The parallels today are striking. The modern State of Israel was essentially created by Bar- Kochvanicks – proud and nationalistic Jews striving for Jewish independence in the holy land, but not motivated by religious or messianic aspirations.  At the same time today, there also exists a growing and thriving religious youth, descendants, if you will, of Rabbi Akiva’s many students and followers. The question today once again remains: will the observant community attach themselves to the modern Zionist movement and can we together accomplish what our forebears came so close to achieving but at the last moment failed? Can the different parts of the Jewish community, secular but proud Zionists defending the honor of the Jewish people, work together with those motivated by religious passion and idealism? Can we together achieve the unity and redemption the followers of Bar-Kochva and Rabbi Akiva came so close to achieving but in the end were not able to make happen?

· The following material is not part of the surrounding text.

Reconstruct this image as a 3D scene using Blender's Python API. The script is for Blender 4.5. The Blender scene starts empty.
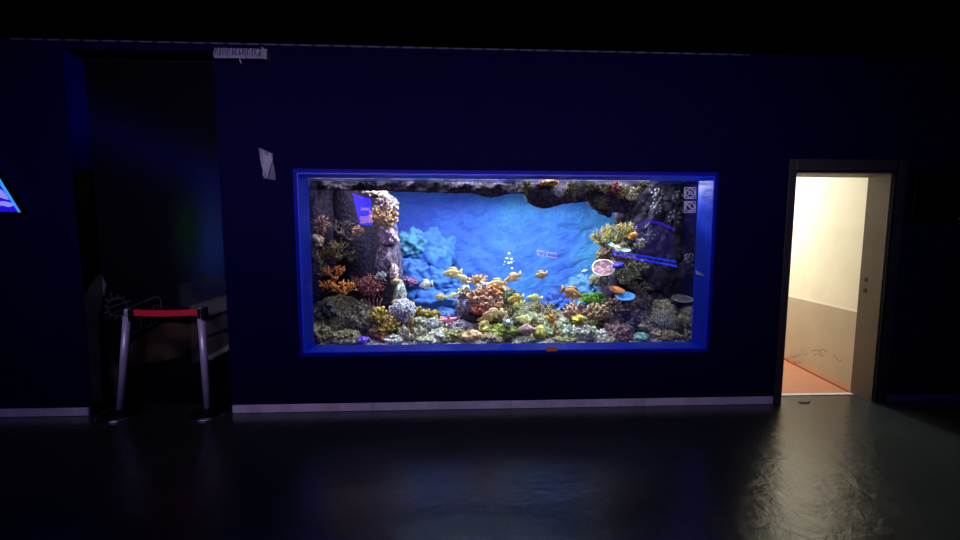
import bpy, bmesh, math, random
from mathutils import Vector, Matrix, noise, Euler
PI = math.pi
C = bpy.context.scene.collection
random.seed(7)

# ------------------------------------------------------------------ camera
F, PITCH, YAW, ROLL = 361.9, .0791, .0394, .00096
CAM = Vector((0, -3.042, 1.45))
R_cam = (Matrix.Rotation(-YAW, 3, 'Z') @ Matrix.Rotation(-PITCH, 3, 'X'))
def ray(px, py):
    x = (px-480)/F; y = -(py-270)/F
    c, s = math.cos(ROLL), math.sin(ROLL)
    x, y = c*x - s*y, s*x + c*y
    return R_cam @ Vector((x, 1, y))
def at(px, py, Y):
    d = ray(px, py)
    return CAM + d*((Y-CAM.y)/d.y)
def sc(Y): return (Y-CAM.y)/F
cd = bpy.data.cameras.new('camera'); cam = bpy.data.objects.new('camera', cd); C.objects.link(cam)
cd.sensor_width = 36; cd.lens = F/960*36; cd.clip_start = .02
fw = R_cam @ Vector((0, 1, 0)); rt = ray(1480, 270) - ray(480, 270); rt.normalize(); up = rt.cross(fw)
M = Matrix((rt, up, -fw)).transposed().to_4x4(); M.translation = CAM
cam.matrix_world = M
bpy.context.scene.camera = cam

# ------------------------------------------------------------------ materials
def lin(c):
    return tuple(((v/255)/12.92 if v/255 <= .04045 else ((v/255+.055)/1.055)**2.4) for v in c) + (1,)
MC = {}
def nm(name):
    m = bpy.data.materials.new(name); m.use_nodes = True
    return m, m.node_tree, m.node_tree.nodes['Principled BSDF']
def plain(name, c, rough=.6, metal=0, var=.12, scale=12, bump=.0, spec=.5):
    k = ('p', name)
    if k in MC: return MC[k]
    m, t, b = nm(name); N = t.nodes
    tc = N.new('ShaderNodeTexCoord'); nz = N.new('ShaderNodeTexNoise'); nz.inputs['Scale'].default_value = scale; nz.inputs['Detail'].default_value = 4
    t.links.new(tc.outputs['Object'], nz.inputs['Vector'])
    cr = N.new('ShaderNodeValToRGB'); l = lin(c)
    cr.color_ramp.elements[0].position = .3; cr.color_ramp.elements[1].position = .7
    cr.color_ramp.elements[0].color = tuple(v*(1-var) for v in l[:3])+(1,)
    cr.color_ramp.elements[1].color = tuple(min(1, v*(1+var)) for v in l[:3])+(1,)
    t.links.new(nz.outputs['Fac'], cr.inputs['Fac']); t.links.new(cr.outputs['Color'], b.inputs['Base Color'])
    b.inputs['Roughness'].default_value = rough; b.inputs['Metallic'].default_value = metal
    b.inputs['Specular IOR Level'].default_value = spec
    if bump:
        bp = N.new('ShaderNodeBump'); bp.inputs['Strength'].default_value = bump; bp.inputs['Distance'].default_value = .01
        t.links.new(nz.outputs['Fac'], bp.inputs['Height']); t.links.new(bp.outputs['Normal'], b.inputs['Normal'])
    MC[k] = m; return m
def reef(*cols, scale=30, rough=.75, bump=.6):
    """mottled living surface: several pigments mixed by noise, speckled by small polyps"""
    k = ('r', cols, scale)
    if k in MC: return MC[k]
    def mute(c): g_ = sum(c)/3; return (c[0]*.8+g_*.2+2, c[1]*.8+g_*.2, (c[2]*.8+g_*.2)*.97)
    cols = [mute(c) for c in cols]
    m, t, b = nm('reef_surface'); N = t.nodes; L = t.links
    tc = N.new('ShaderNodeTexCoord')
    nz = N.new('ShaderNodeTexNoise'); nz.inputs['Scale'].default_value = scale*.7; nz.inputs['Detail'].default_value = 5; nz.inputs['Roughness'].default_value = .65
    L.new(tc.outputs['Object'], nz.inputs['Vector'])
    cr = N.new('ShaderNodeValToRGB'); n = len(cols)
    cr.color_ramp.elements[0].position = .33; cr.color_ramp.elements[1].position = .67
    cr.color_ramp.elements[0].color = lin(cols[0]); cr.color_ramp.elements[1].color = lin(cols[-1])
    for i in range(1, n-1):
        e = cr.color_ramp.elements.new(.33+.34*i/(n-1)); e.color = lin(cols[i])
    L.new(nz.outputs['Fac'], cr.inputs['Fac'])
    vo = N.new('ShaderNodeTexVoronoi'); vo.inputs['Scale'].default_value = min(42, scale*1.1)
    L.new(tc.outputs['Object'], vo.inputs['Vector'])
    mr = N.new('ShaderNodeMapRange'); mr.inputs['From Min'].default_value = .1; mr.inputs['From Max'].default_value = .55
    mr.inputs['To Min'].default_value = 1.35; mr.inputs['To Max'].default_value = .4
    L.new(vo.outputs['Distance'], mr.inputs['Value'])
    mx = N.new('ShaderNodeMix'); mx.data_type = 'RGBA'; mx.blend_type = 'MULTIPLY'; mx.inputs[0].default_value = 1
    L.new(cr.outputs['Color'], mx.inputs[6]); L.new(mr.outputs['Result'], mx.inputs[7])
    L.new(mx.outputs[2], b.inputs['Base Color'])
    b.inputs['Roughness'].default_value = rough; b.inputs['Specular IOR Level'].default_value = .12
    bp = N.new('ShaderNodeBump'); bp.inputs['Strength'].default_value = bump; bp.inputs['Distance'].default_value = .012
    bp.invert = True
    L.new(vo.outputs['Distance'], bp.inputs['Height']); L.new(bp.outputs['Normal'], b.inputs['Normal'])
    MC[k] = m; return m
def emit(name, c, s):
    m, t, b = nm(name)
    b.inputs['Base Color'].default_value = (0, 0, 0, 1)
    b.inputs['Emission Color'].default_value = lin(c); b.inputs['Emission Strength'].default_value = s
    return m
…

I really hope so, because, in my mind, it’s the only real path to the messianic redemption. Zionism is the most important Jewish movement in the last few hundred years. But without the spirituality of Torah, I fear it will become like the other “ism’s” Jews have gotten behind, but which never stood the test of time. Only a Zionism suffused with Judaism can provide the kind of meaning young Jews today are searching for and only a Judaism which has Israel at its core will serve to unite all Jews. Redemption will only come when we work together.